Diese Regelungen führen hier entsprechend § 324 BGB einerseits dazu, daß der Sachverständige seinen Vergütungsanspruch behält, soweit seitens des Gerichts mit Schreiben vom 10.9.1997 nachträglich auf das Gutachten verzichtet wurde, weil die erforderlichen Unterlagen für den Sachverständige nicht verfügbar waren. Dies betraf ausweislich des Schreibens des Sachverständigen vom 26.11.1997 das Jahr 1994.

8

Soweit der Gutachtensauftrag danach fortbestand - nämlich bezüglich des Jahres 1993 - entfällt eine Entschädigung des Sachverständigen entsprechend § 326 BGB. Der Sachverständige war mehrfach zuletzt mit Fristsetzung zum 23.1.1998 zur Erstattung des Gutachtens gemahnt worden. Damit befand sich der Sachverständige schuldhaft im Verzug. Denn nach seinen eigenen Angaben war ihm die Erstattung des Gutachtens jedenfalls bezogen auf 1993 möglich und nicht von der weiteren Mitwirkung der Parteien abhängig.

9

Nachdem der Sachverständige die gesetzte Frist nicht eingehalten hatte, war das Gericht befugt, ihm -entsprechend der mit der Fristsetzung ausgesprochenen Ablehnungsandrohung i.S.d.. § 326 BGB - berechtigt, ihm den Gutachtensauftrag zu entziehen. Ein Vergütungsanspruch scheidet in einem solchen Fall entsprechend § 326 BGB aus.

10

Das Gericht schätzt den Arbeitsaufwand hinsichtlich des entsprechend § 324 BGB zu vergütenden Teils der Sachverständigentätigkeit auf 2,5 Stunden, so daß gem. § 3 Abs.

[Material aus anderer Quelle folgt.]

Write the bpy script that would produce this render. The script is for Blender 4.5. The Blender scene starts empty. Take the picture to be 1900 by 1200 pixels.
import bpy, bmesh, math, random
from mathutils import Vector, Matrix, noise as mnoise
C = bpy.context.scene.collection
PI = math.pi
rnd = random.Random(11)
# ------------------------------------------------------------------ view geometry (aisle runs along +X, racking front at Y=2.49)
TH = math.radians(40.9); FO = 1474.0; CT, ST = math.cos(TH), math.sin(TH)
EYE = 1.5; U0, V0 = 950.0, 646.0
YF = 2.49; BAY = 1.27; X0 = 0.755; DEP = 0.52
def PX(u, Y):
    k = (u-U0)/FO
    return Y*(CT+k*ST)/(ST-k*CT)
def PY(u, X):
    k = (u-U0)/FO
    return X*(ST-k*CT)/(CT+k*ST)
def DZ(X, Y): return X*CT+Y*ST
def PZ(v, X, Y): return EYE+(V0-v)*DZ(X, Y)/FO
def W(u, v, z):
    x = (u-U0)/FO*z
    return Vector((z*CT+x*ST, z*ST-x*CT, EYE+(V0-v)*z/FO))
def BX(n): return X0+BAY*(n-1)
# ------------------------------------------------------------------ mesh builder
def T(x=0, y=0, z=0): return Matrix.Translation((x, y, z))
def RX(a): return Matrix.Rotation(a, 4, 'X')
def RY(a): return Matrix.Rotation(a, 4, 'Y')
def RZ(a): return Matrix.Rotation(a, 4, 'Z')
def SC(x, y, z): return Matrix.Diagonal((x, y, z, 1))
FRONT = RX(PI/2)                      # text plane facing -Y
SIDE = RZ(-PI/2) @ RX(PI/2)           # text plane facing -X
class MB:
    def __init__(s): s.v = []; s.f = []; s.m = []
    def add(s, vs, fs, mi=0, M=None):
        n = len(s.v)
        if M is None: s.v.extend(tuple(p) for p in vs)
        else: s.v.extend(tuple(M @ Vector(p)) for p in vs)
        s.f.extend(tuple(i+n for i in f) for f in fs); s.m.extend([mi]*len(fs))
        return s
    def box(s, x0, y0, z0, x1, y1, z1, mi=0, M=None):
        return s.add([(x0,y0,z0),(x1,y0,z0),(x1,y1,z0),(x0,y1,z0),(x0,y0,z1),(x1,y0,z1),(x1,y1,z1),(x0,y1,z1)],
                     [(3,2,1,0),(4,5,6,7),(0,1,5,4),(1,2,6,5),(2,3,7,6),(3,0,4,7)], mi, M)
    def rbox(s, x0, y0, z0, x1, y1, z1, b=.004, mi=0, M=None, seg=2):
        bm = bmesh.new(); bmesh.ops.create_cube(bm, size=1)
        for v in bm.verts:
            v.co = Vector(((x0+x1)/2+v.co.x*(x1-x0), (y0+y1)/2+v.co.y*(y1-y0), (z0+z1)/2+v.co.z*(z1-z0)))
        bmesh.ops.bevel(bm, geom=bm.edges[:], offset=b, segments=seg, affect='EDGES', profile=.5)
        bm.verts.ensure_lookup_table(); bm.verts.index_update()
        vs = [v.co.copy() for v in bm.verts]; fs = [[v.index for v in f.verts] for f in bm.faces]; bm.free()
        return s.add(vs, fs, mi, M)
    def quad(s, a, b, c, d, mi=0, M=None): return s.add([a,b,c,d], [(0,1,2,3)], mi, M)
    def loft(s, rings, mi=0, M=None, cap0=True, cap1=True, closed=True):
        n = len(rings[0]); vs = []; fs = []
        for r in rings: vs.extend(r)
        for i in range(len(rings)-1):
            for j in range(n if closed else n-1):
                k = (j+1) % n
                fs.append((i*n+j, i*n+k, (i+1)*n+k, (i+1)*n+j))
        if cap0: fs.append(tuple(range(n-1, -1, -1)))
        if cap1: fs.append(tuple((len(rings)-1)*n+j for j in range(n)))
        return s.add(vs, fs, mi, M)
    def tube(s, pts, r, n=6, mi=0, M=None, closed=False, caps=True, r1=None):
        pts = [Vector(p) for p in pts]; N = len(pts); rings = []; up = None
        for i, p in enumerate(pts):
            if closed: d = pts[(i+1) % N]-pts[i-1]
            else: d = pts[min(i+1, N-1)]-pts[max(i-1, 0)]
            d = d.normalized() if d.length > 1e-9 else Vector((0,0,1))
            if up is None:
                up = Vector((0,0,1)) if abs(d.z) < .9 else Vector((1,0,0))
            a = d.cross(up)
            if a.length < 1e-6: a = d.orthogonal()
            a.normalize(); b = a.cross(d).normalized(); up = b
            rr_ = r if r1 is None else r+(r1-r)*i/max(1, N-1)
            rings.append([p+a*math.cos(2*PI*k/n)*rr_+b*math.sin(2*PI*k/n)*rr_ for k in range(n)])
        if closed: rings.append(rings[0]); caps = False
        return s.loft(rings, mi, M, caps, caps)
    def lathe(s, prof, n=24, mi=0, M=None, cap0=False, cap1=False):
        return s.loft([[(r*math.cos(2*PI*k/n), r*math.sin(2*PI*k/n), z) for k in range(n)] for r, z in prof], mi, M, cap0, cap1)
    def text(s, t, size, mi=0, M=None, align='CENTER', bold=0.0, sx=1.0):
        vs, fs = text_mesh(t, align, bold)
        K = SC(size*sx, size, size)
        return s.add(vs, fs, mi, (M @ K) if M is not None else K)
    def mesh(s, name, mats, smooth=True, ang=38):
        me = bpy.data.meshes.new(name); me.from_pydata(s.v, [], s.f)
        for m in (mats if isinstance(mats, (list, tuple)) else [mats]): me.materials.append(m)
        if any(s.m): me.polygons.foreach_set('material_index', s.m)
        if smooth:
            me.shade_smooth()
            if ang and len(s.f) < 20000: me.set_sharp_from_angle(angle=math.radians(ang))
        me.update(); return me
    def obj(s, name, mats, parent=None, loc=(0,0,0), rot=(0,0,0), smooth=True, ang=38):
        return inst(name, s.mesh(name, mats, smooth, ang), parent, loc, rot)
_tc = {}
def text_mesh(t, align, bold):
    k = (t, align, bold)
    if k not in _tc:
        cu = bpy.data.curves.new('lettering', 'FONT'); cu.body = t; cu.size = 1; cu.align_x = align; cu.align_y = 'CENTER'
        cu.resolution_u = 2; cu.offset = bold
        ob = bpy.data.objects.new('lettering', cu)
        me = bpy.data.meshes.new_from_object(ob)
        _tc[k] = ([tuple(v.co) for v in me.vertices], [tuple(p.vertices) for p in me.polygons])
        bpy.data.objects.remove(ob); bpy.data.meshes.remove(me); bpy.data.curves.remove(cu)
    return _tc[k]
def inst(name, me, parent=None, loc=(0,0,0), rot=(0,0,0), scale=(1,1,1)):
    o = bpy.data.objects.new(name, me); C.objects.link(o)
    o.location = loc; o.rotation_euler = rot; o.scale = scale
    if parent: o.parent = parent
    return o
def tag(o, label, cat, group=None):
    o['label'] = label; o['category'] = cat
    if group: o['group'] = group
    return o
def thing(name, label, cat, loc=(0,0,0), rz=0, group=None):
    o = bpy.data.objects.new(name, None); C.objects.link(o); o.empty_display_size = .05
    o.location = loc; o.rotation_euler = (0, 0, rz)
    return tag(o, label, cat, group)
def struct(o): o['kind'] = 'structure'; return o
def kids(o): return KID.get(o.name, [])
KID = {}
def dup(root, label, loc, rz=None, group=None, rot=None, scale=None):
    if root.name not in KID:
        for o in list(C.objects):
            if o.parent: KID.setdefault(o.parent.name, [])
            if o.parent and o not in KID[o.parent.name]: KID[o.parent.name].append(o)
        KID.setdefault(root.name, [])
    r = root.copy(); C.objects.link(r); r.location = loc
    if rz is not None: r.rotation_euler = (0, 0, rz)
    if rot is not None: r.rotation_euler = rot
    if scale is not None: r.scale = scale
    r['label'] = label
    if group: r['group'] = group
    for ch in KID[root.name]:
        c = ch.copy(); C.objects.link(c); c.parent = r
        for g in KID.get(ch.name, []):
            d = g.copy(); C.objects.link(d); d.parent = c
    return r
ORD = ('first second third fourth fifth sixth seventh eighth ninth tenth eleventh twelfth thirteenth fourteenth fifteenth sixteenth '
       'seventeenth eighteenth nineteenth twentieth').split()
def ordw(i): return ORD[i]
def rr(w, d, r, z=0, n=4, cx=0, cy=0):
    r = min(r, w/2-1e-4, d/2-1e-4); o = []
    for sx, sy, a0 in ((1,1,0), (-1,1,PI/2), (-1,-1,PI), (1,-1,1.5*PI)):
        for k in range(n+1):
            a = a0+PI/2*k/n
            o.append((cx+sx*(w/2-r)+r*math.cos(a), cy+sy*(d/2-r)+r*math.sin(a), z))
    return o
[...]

I ZSEG aufgerundet 3 Stunden zu vergüten sind. Die Höhe der Vergütung beträgt gem. § 7 ZSEG 150.- DM je Stunde. Demgemäß war die Vergütung unter Berücksichtigung der Auslagen in Höhe von 10.- DM und der gem. § 8 Abs. I Nr. 3 ZSEG zu erstattenden Mehrwertsteuer auf 359,60 DM festzusetzen.

11

Das Verfahren ist gem. § 16 Abs. V ZSEG gebührenfrei.